In this instance above, Todd Boss is the focus, the center of attention. Get the heck out of the way and let their words champion the piece.

✅ Artist Marie Enger opens her recent newsletter like this:

“Friends, this week? It fucking sucked.

But my buddy Ray Nadine (who you might know from the 2024 GLAAD nominated comic LIGHT CARRIES ON, Raise Hell (with our good friend and yours too, Jordan Alsaqa), and SOMETHING HAS CHANGED) reminded me yesterday as I was spinning out--

The horrors persist, but so do the little treats.

Then they sent me a slurpee.”

✅ Back to Austin Kleon - he promotes a recent newsletter on Substack notes like this:

“I don’t know what it is about my brain, but as long as I can find the right image to put at the top of the newsletter, the rest just flows out. (I started this letter last week but didn’t finish it — remembering Kate’s image helped everything snap into place)”

Not one of these asks for a click, a signup, or a “buy now.”

They all attempt to draw you in with story, delight, oddities, weirdness - you know, art. Magic!

The newsletter or the song is the vehicle, but the creative spirit behind the work must provide the energy to move it forward.

We need to get away from thinking of our offerings as commodities.

We are not promoting just a new song, a new thing to read, or another piece of content.

You’ve already done the hard part; you’re an artist, photographer, teacher, musician - you know how hard it is to play the piano?! IT’S IMPOSSIBLE, I TRIED, OKAY?

But promoting your work? That’s much easier than trying to sight-read sheet music, which is another impossibility - how does anyone do it?!

Let your creative wisdom inform how you talk about and share your work. Literally spend more than 12 seconds on it, instead of banging out “hey click here” and expecting anyone to give a fuck about it.

✅ BONUS: You can also go in the opposite direction.

Think about how you’d start a comedy show. What’s the expectation?

Even if you’re not a comedian, we’re all so familiar with the process that if we had to, we could at least do the introduction part, right?

“Hey everyone, I’m Seth. So great to be here!”

But it takes an artist to spend the first three minutes wrestling with the mic stand, dropping the microphone, and yelling at the production crew to turn the music off.

But note when the music stops, and Tim Heidecker abruptly says, “Thank you, okay, all right.”

That took some work. That was magic.

Those first three moments are rough.
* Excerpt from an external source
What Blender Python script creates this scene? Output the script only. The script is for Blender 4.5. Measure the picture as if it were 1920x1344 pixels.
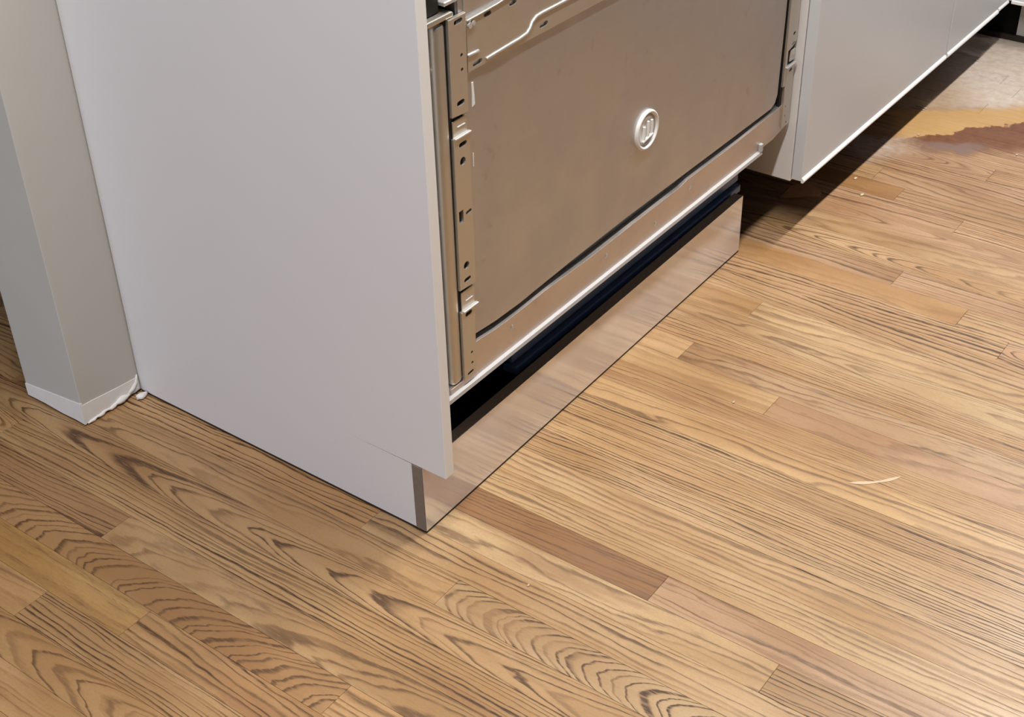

I got a little bit of anxiety from watching it, but it was like a car wreck; I couldn’t look away.

Like - why go through all that?

Because it sets the stage for what’s to come.

Why did I pack up my camera gear and use a wired microphone and go into the woods to make a video about hyping your work?

Because this is my art, my project, my work.

Some people will get that video. Some people will be like, “That guy is weird, and I’m not subscribing.”

Great. This is what I do, this is how I work. thank u, next.

Make people feel something. Stress, tension, release. The hero’s journey.

These are all things you can learn and study and steal ideas from (and a much better use of your time, instead of spending 2+ hours a day scrolling social media).

Time for another walk in the woods.

GOOD STUFF

Share the work of other artists and creative individuals in spaces like this.

“You do not need to have a social media following, or even a social media account, in order to live a fulfilling, influential, adventurous, and joyful life. Run happy my friends.”

Marie Wilson (Outdoor & Environmental Writer)

“When should it be posted? If the event is tomorrow, the answer is not tonight. Most people won’t see it until two days from now – it’s too late. Like when restaurants post their daily specials at 6 pm – great, hope your dinner service was wonderful. I saw it at noon the next day, and it means nothing to me now, I wish I had known about it sooner so I could plan.”

Chelsea Bradley from ‘Your Content is Killing Your Brand

“There’s an extent to which the influencer industry is basically a machine that generates confirmation bias at scale. That is, every influencer is, at the very least, a walking advertisement for the idea of becoming an influencer.”